Aber die Erleichterung der Warenzirkula­tion zwischen unterschiedlichen Währungsgebieten ist nur ein Aspekt von Bitcoins. Auch wenn es die von Internet-Händlern und Finanzinstituten versuchte Nutzanwendung ist, wie sie auch mit der Definition der CSSF gefördert wird.

Der Bitcoin-Preis wird jedoch alleine von der Spekulation festgesetzt. Damit scheinen Bitcoins zwar perfekter als alle anderen Zahlungsmittel die klassische Theorie von der Dichotomie von Geld und „Realwirtschaft“ zu erfüllen. Aber sie versagen in der ebenfalls zu Geld gehörenden Rolle des Wertmaßstabs. Die extremen Schwankungen im Vergleich zum Wert der mit Bitcoin bezahlten Waren und damit auch der amtlichen Zahlungsmittel stellen das größte Hindernis für ihre Verwendung als Zahlungsmittel dar und ermutigen nicht gerade zur Wettaufbewahrung in Bitcoins.

Die anonymen Gründer von Bitcoin wollen aber nicht bloß mit einem weiteren Zahlungsmittel Visa und Paypal Konkurrenz machen.
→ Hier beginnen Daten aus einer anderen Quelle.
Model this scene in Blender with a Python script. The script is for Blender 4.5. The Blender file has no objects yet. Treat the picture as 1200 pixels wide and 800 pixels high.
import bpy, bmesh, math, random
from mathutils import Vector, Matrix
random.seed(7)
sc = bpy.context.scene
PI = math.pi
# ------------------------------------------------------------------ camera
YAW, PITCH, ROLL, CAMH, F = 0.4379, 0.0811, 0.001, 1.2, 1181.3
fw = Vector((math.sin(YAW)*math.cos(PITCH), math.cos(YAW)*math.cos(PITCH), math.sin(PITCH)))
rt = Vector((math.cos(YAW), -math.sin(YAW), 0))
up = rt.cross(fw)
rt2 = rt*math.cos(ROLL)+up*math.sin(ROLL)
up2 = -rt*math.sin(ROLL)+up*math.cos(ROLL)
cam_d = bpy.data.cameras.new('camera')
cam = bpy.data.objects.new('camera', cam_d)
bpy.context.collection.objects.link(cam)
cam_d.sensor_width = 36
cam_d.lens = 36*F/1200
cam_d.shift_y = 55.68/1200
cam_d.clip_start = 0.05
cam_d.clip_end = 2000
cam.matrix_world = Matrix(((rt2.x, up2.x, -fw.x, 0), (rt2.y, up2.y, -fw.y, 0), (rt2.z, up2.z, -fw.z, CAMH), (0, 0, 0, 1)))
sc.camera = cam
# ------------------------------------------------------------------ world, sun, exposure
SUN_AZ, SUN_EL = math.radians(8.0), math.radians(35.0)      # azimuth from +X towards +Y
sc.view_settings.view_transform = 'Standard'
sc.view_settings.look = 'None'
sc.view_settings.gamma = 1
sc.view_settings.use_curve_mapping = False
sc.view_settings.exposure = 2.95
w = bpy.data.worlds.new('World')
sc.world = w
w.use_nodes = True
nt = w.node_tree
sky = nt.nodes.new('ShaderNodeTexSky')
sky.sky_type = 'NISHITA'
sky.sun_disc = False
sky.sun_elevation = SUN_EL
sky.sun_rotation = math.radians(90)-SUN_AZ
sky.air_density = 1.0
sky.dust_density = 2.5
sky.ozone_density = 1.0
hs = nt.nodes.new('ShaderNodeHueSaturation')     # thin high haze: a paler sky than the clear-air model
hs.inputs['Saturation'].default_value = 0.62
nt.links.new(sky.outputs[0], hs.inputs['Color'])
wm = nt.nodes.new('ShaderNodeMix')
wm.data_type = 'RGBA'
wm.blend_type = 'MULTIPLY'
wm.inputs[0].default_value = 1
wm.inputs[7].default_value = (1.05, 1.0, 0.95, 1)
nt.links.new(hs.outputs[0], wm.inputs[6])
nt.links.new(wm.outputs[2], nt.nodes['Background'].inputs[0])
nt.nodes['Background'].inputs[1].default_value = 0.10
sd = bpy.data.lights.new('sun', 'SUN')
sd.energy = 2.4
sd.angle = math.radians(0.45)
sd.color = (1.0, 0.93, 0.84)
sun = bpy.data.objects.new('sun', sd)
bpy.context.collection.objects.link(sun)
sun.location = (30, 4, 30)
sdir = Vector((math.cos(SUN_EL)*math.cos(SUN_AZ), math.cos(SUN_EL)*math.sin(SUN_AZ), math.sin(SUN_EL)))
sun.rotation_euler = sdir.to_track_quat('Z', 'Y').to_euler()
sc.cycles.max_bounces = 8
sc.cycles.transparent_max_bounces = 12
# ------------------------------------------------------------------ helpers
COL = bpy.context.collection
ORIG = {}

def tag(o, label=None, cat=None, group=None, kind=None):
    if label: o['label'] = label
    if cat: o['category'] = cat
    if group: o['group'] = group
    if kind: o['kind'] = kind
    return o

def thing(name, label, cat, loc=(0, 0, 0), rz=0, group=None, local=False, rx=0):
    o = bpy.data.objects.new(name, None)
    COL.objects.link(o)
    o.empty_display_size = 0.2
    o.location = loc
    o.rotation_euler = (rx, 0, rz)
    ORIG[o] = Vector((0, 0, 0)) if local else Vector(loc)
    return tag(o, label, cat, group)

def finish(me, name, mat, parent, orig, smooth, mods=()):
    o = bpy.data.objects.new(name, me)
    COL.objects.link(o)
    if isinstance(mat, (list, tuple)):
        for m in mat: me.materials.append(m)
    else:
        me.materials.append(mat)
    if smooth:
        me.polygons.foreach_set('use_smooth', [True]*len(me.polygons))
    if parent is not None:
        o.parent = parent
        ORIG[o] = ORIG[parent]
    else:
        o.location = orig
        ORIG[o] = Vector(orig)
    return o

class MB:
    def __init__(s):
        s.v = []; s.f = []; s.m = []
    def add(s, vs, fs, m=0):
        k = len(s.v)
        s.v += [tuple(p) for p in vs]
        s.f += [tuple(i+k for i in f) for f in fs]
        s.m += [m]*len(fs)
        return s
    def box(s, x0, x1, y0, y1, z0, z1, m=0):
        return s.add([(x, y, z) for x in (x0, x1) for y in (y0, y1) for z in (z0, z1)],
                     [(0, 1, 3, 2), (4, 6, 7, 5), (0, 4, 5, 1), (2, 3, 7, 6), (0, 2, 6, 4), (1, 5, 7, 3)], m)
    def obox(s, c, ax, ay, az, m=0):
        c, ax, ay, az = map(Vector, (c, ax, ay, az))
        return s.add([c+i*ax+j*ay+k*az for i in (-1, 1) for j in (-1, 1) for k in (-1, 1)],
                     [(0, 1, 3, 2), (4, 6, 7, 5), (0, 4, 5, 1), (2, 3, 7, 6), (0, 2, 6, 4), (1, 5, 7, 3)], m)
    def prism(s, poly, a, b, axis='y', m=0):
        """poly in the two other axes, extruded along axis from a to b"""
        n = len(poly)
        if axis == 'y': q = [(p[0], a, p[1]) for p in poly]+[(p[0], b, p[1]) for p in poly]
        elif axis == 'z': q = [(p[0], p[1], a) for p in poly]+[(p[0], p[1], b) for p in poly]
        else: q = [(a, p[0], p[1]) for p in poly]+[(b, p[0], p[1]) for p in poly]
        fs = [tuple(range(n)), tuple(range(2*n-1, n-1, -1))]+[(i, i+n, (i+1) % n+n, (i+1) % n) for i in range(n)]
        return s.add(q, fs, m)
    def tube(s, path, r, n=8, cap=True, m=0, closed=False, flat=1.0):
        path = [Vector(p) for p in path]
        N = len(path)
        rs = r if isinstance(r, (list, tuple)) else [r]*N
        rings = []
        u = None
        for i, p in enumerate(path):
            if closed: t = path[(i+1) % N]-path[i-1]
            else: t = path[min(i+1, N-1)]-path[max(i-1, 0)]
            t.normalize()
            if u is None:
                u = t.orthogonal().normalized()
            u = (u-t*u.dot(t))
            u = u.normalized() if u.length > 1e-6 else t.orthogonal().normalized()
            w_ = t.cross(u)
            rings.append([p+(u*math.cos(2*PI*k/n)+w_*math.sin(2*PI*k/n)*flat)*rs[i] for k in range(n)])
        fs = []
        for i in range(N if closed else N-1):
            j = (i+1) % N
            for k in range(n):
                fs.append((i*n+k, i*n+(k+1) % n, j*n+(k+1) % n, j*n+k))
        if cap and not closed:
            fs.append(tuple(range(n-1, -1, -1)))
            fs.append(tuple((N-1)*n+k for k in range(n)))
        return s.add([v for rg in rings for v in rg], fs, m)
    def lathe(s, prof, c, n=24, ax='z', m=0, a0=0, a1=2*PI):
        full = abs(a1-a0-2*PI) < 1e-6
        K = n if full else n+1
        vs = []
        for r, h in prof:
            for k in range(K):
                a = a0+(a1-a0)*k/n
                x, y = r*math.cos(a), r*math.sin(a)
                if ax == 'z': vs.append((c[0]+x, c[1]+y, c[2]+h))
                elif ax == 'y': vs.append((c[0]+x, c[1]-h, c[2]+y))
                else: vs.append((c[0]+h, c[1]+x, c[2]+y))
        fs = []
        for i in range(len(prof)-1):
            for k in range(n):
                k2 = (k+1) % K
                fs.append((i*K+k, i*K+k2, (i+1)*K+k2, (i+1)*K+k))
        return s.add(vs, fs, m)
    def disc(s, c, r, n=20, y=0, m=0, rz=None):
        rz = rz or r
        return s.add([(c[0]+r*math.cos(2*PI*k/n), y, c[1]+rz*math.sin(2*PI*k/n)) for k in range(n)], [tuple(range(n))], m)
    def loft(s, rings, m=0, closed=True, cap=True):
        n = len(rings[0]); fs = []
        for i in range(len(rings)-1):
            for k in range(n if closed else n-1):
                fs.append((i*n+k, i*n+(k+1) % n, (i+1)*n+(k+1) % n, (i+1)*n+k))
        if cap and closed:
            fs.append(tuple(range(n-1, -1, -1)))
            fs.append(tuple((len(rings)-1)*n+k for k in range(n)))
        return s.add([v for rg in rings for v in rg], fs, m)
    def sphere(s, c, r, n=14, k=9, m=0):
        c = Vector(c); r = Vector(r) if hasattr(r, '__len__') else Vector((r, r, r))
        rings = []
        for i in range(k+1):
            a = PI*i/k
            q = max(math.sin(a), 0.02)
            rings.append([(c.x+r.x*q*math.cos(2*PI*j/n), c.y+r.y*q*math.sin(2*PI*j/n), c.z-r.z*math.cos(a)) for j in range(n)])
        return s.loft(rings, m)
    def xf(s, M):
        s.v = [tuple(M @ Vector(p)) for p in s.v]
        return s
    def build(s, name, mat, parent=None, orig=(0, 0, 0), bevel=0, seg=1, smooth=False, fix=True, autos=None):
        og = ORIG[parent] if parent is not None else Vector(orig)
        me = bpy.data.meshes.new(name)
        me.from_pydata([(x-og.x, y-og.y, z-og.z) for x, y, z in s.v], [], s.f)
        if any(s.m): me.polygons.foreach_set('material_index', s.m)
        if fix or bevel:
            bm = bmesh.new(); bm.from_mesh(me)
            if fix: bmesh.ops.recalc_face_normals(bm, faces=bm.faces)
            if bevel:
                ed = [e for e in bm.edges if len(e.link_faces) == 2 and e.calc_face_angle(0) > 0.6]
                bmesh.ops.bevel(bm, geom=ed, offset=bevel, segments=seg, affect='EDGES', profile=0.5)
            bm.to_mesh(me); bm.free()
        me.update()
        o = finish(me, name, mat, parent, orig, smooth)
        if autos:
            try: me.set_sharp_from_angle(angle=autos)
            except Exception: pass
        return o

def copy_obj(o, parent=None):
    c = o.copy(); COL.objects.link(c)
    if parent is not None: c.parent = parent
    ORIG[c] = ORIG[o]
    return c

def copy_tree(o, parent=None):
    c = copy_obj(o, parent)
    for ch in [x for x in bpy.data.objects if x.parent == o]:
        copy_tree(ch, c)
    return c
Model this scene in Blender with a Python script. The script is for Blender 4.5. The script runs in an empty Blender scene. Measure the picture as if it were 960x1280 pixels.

Sie wollen eine libertäre Weltwährung gründen, eine private Esperanto-Währung, die sich jeder staatlichen Regulierung entzieht und deren für die Gründerväter anfallende Seigniorage nebenbei diejenige von Papiergeld übertrifft. Nun wurde mit der legendären Unabhängigkeit der Europäischen Zentralbank schon ein kräftiger Schritt in Richtung Privatsierung der Geldpolitik in der Eurozone unternommen, und Luxemburg hat mit der Banque internationale, die bis Ende 2001 ihre eigenen Geldscheine in Umlauf bringen durfte, eine lange Tradition mit der Abtretung seiner Münzhoheit an ein Privatunternehmen. Doch gerade ein Zahlungsmittel, dessen Kurs extremen Schwankungen unterliegt, und dessen Schöpfung so anonym ist, dass beim Bankrott einer Wechselstube oder dem Angriff von Computer-Hackern digitale Vermögen verschwinden, ohne einen Fetzen Quittung zu hinterlassen, bräuchte nicht weniger, sondern mehr staatliche Regulierung, um akzeptiert zu werden.